When margins are centres: de-ranging Pitcairn Island’s place in Pacific scholarship
2021
Pitcairn Island, settled in 1790 by nine mutineers of the British naval vessel Bounty and 19 settlers from Tupua‘i, Huahine, Ra‘iātea and Tahiti, has long maintained an ambiguous status in Pacific scholarship. On the one hand, its attachment to a storied moment in British history and its supposedly remote geographic location have granted it outsized attention. On the other, it has sometimes suffered a concomitant neglect, treated as peripheral to the primary concerns of Pacific studies. In this joint article, seven scholars of Pitcairn Island argue that the island’s seemingly contradictory status as both central and marginal can be read as the result of disciplinary attentions and forgettings, a series of oublifications and focalisations. Moreover, metacritical attention to the ways the island has been made marginal or central to historical, sociocultural, political or regional discourses in turn reveals some of the structures and assumptions undergirding the disciplines engaged in the study of Oceania.
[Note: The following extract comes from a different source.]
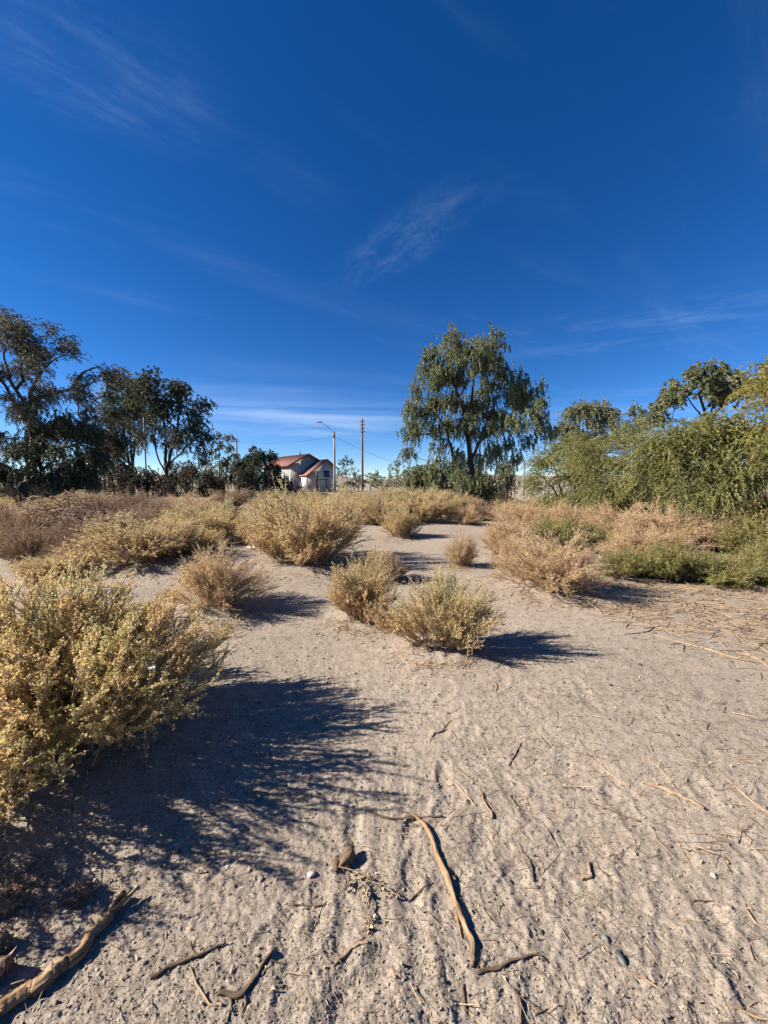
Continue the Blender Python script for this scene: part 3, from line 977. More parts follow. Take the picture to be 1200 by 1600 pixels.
tree("tall_tree", "tall tree with open grey green crown and many upright stems, left of the slim pole", "tree", 206, 43.0,
     [(200, 598, 11), (188, 602, 9), (212, 606, 9), (180, 622, 11), (196, 620, 11), (214, 628, 10), (174, 640, 9), (190, 645, 9), (212, 650, 9), (166, 655, 9), (222, 640, 7), (165, 680, 8), (178, 668, 7), (215, 675, 6), (160, 700, 9), (172, 725, 8), (190, 700, 6), (205, 615, 9), (190, 632, 9), (202, 640, 8), (180, 655, 9), (225, 660, 8), (222, 690, 8), (182, 690, 9), (160, 680, 9)],
     [[(208, 772), (206, 730, 0), (204, 690, 0), (200, 650, 0), (199, 610, 0)], [(206, 745, 0), (196, 705, .4), (188, 665, .5), (182, 630, .5)], [(210, 770), (213, 720, -.4), (215, 680, -.5), (214, 635, -.5)], [(202, 725, 0), (186, 705, -.5), (172, 680, -.6), (167, 655, -.6)]],
     14, dens=15, step=0.5, fat=1.32, spread=0.46, leaf=dict(UPR, n_str=20), leaf_mat_=M_GRY, r_max=0.30, r_tip=0.026, depth=1.4)
tree("tall_tree", "tall round topped dark green tree with forked trunk, right of the slim pole", "tree", 262, 41.0,
     [(252, 603, 11), (238, 610, 9), (268, 606, 11), (284, 616, 11), (296, 626, 9), (242, 628, 11), (262, 628, 12), (282, 638, 11), (302, 645, 8), (312, 660, 9), (316, 676, 8), (304, 688, 9), (246, 650, 9), (268, 655, 9), (292, 665, 9), (236, 668, 7), (278, 680, 8), (250, 690, 7), (296, 710, 8), (318, 690, 5)],
     [[(260, 772), (260, 735, 0), (258, 700, 0), (255, 660, .2), (252, 620, .2)], [(260, 735, 0), (272, 700, -.4), (282, 665, -.5), (287, 630, -.5)], [(261, 730, 0), (280, 705, .4), (300, 685, .6), (312, 668, .6)], [(259, 740, 0), (244, 715, .3), (238, 690, .3), (240, 650, .3)]],
     15, dens=15, step=0.5, fat=1.32, spread=0.46, leaf=dict(UPR, n_str=20), leaf_mat_=M_DRK, r_max=0.34, r_tip=0.026, depth=1.4)
tree("small_tree", "small grey green tree next to the dark round tree", "tree", 345, 48.0,
     [(340, 686, 8), (352, 684, 6), (332, 700, 9), (348, 702, 10), (362, 712, 7), (336, 720, 10), (354, 724, 10), (326, 735, 8), (345, 742, 10)],
     [[(345, 772), (343, 735, 0), (342, 695, 0)], [(344, 745, 0), (354, 715, .3), (358, 700, .3)]], 16, dens=16, step=0.5, leaf=UPR, leaf_mat_=M_GRY, r_max=0.22, depth=1.0)
tree("round_tree", "dark round tree with solid crown hiding the left of the house", "tree", 400, 38.0,
     [(388, 722, 11), (404, 715, 10), (416, 714, 8), (374, 732, 11), (395, 738, 13), (418, 735, 13), (430, 742, 8), (362, 745, 10), (382, 752, 12), (405, 755, 12), (428, 755, 11), (440, 754, 6)],
     [[(400, 774), (400, 750, 0), (398, 728, 0)], [(402, 755, 0), (420, 735, .3)]], 17, dens=26, step=0.5, fat=1.3, leaf=DENSE, leaf_mat_=M_DRK, r_max=0.22, depth=0.9)
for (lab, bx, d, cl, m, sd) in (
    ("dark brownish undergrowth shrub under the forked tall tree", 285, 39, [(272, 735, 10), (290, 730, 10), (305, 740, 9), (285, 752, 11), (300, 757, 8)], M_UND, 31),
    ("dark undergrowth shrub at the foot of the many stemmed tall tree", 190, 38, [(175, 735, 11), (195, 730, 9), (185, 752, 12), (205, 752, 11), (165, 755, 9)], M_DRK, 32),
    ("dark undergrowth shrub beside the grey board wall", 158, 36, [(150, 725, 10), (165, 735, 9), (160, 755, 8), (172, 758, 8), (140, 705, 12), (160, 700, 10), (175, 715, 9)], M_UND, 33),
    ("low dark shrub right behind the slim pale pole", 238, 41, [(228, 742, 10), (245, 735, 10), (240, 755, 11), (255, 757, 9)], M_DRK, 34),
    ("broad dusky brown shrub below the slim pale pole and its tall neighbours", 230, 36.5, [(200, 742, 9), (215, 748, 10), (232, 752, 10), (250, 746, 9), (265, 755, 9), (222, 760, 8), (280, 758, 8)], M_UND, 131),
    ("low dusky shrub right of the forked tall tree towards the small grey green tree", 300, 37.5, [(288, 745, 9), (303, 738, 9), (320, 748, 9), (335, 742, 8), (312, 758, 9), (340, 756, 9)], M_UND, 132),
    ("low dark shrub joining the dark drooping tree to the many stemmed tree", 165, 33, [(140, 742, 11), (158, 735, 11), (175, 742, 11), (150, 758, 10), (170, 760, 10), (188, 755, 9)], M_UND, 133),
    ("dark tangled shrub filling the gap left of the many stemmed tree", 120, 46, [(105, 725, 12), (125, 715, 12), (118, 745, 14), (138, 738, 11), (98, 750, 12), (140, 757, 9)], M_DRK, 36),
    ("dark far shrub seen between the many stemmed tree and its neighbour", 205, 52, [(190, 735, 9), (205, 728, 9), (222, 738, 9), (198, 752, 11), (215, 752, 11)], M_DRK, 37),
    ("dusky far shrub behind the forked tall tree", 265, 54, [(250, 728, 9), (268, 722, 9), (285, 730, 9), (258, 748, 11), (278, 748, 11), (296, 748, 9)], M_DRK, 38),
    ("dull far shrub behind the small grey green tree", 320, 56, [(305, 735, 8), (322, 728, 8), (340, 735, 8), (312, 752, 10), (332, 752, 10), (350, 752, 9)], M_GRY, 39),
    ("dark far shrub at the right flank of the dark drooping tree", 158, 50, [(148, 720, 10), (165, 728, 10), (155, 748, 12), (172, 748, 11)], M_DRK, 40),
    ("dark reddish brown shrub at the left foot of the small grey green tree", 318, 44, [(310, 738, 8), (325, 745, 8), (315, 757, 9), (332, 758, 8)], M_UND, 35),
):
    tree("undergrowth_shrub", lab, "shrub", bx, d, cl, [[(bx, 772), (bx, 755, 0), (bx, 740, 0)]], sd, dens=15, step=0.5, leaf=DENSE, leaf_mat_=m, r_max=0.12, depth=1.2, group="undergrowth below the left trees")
TINY = dict(n_str=7, n_leaf=9, length=0.7, droop=0.25, ll=0.26, lw=0.10, tint_fn=tint_basic(0.4, 0.25, 1.0, 0.18, 18), stiff=0.6, twig_r=0.012, twig_every=2)
tree("small_tree", "dark open small tree between the street lamp and the utility pole", "tree", 542, 50.0,
     [(536, 728, 6), (546, 724, 4), (530, 740, 7), (542, 742, 8), (555, 738, 6), (562, 748, 6), (535, 755, 8), (552, 756, 8)],
     [[(543, 770), (542, 750, 0), (540, 730, 0)], [(543, 758, 0), (556, 742, .3)]], 18, dens=22, step=0.4, leaf=TINY, leaf_mat_=M_DRK, r_max=0.16, depth=0.8)
tree("small_tree", "grey pointed small tree on the horizon left of the green pepper shrub", "tree", 620, 50.0,
     [(620, 726, 4), (618, 735, 6), (625, 742, 6), (613, 746, 7), (622, 752, 8), (630, 756, 6), (611, 758, 6)],
     [[(620, 770), (620, 750, 0), (620, 727, 0)]], 19, dens=26, step=0.4, leaf=TINY, leaf_mat_=M_GRY, r_max=0.14, depth=0.6)
tree("small_tree", "far green tree low on the horizon behind the small pole", "tree", 588, 92.0,
     [(582, 744, 5), (590, 741, 5), (596, 748, 5), (586, 750, 6), (594, 754, 5)], [[(588, 762), (588, 745, 0)]], 20, dens=60, step=0.7,
     leaf=dict(TINY, ll=0.4, lw=0.18), leaf_mat_=M_GRY, r_max=0.2, depth=1.0)
tree("small_tree", "small dark tree on the pale slope right of the pepper trunk", "tree", 786, 80.0,
     [(782, 747, 4), (790, 746, 4), (786, 752, 4)], [[(787, 763), (787, 748, 0)]], 27, dens=60, step=0.7, leaf=dict(TINY, ll=0.4, lw=0.18), leaf_mat_=M_DRK, r_max=0.18, depth=0.5)
for (lab, bx, cl, sd) in (
    ("low dark green shrub line behind the utility pole foot", 560, [(548, 755, 5), (556, 750, 5), (565, 754, 6), (574, 751, 5), (582, 757, 5)], 141),
    ("low dark green shrub between the far tree and the grey pointed small tree", 605, [(597, 756, 5), (604, 752, 5), (612, 757, 5), (600, 760, 4)], 142),
    ("low dull green shrub right of the grey pointed small tree", 640, [(630, 757, 5), (637, 752, 5), (645, 750, 6), (652, 756, 5)], 143)):
    tree("far_shrub", lab, "shrub", bx, 60.0, cl, [[(bx, 767), (bx, 760, 0), (bx, 752, 0)]], sd, dens=60, step=0.5, leaf=TINY, leaf_mat_=M_GRY, r_max=0.1, depth=1.5, group="low shrubs on the horizon")
PEPSHR = dict(PEPPER, length=0.6, droop=0.5, tint_fn=tint_basic(0.5, 0.2, 0.9, 0.15, 24))
tree("green_shrub", "bright green rounded shrub at the left foot of the pepper tree", "shrub", 660, 27.0,
     [(648, 740, 10), (662, 733, 9), (678, 738, 10), (642, 755, 9), (658, 752, 12), (676, 755, 12), (690, 745, 8), (650, 767, 9), (670, 769, 10), (688, 768, 9)],
     [[(662, 783), (660, 765, 0), (658, 745, 0)], [(664, 772, 0), (678, 750, .2)]], 21, dens=26, step=0.3, leaf=PEPSHR, leaf_mat_=M_PEP, r_max=0.1, depth=0.7)
tree("shade_tree", "dark leaved spreading tree with sunlit right side behind the olive thicket", "tree", 915, 34.0,
     [(872, 652, 10), (886, 648, 11), (902, 645, 12), (920, 640, 11), (938, 638, 12), (955, 640, 11), (968, 648, 9), (878, 668, 11), (898, 665, 12), (922, 660, 13), (945, 658, 12), (965, 662, 9), (888, 685, 10), (910, 682, 12), (935, 680, 12), (870, 690, 9), (860, 720, 10), (880, 715, 12)],
     [[(912, 780), (910, 730, 0), (908, 690, 0), (905, 660, 0)], [(910, 720, 0), (930, 690, .4), (945, 655, .4)], [(910, 735, 0), (890, 700, -.3), (880, 665, -.4)]], 22, dens=18, step=0.45, leaf=DENSE, leaf_mat_=M_GRY, r_max=0.3, depth=1.4)
tree("shade_tree", "wide topped tree with thick bare limbs rising behind the olive thicket", "tree", 1105, 26.0,
     [(1065, 600, 11), (1080, 590, 12), (1098, 586, 12), (1115, 590, 12), (1130, 600, 12), (1050, 615, 11), (1072, 615, 10), (1120, 612, 10), (1140, 618, 11), (1036, 630, 9), (1055, 635, 10), (1150, 605, 12), (1095, 605, 10), (1165, 590, 14), (1185, 585, 16), (1040, 650, 10), (1020, 655, 9)],
     [[(1110, 785), (1108, 720, 0), (1105, 670, 0), (1100, 640, 0), (1090, 610, 0)], [(1106, 672, 0), (1118, 640, .3), (1122, 610, .3)], [(1106, 680, 0), (1085, 645, -.3), (1065, 615, -.3)], [(1108, 660, 0), (1135, 630, .3), (1155, 605, .3)]],
     23, dens=16, step=0.35, leaf=dict(UPR, ll=0.17, lw=0.06, length=0.55), leaf_mat_=M_GRY, r_max=0.3, r_tip=0.018, depth=1.2)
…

Though Pitcairn Island, founded on mutiny and murder, is sometimes described as a space of derangement, we argue it is our own disciplines that are deranged through their study and use of an island that sits uneasily in the categories to which we have subjected it. Thus, we critique surprisingly recurrent notions that islands such as Pitcairn should ever be framed as pristine laboratory spaces or ready-made model systems. We conclude by positing the relevance of an alternative oceanic historicity that looks beyond the colonial archive to de-range supposed margins like Pitcairn Island.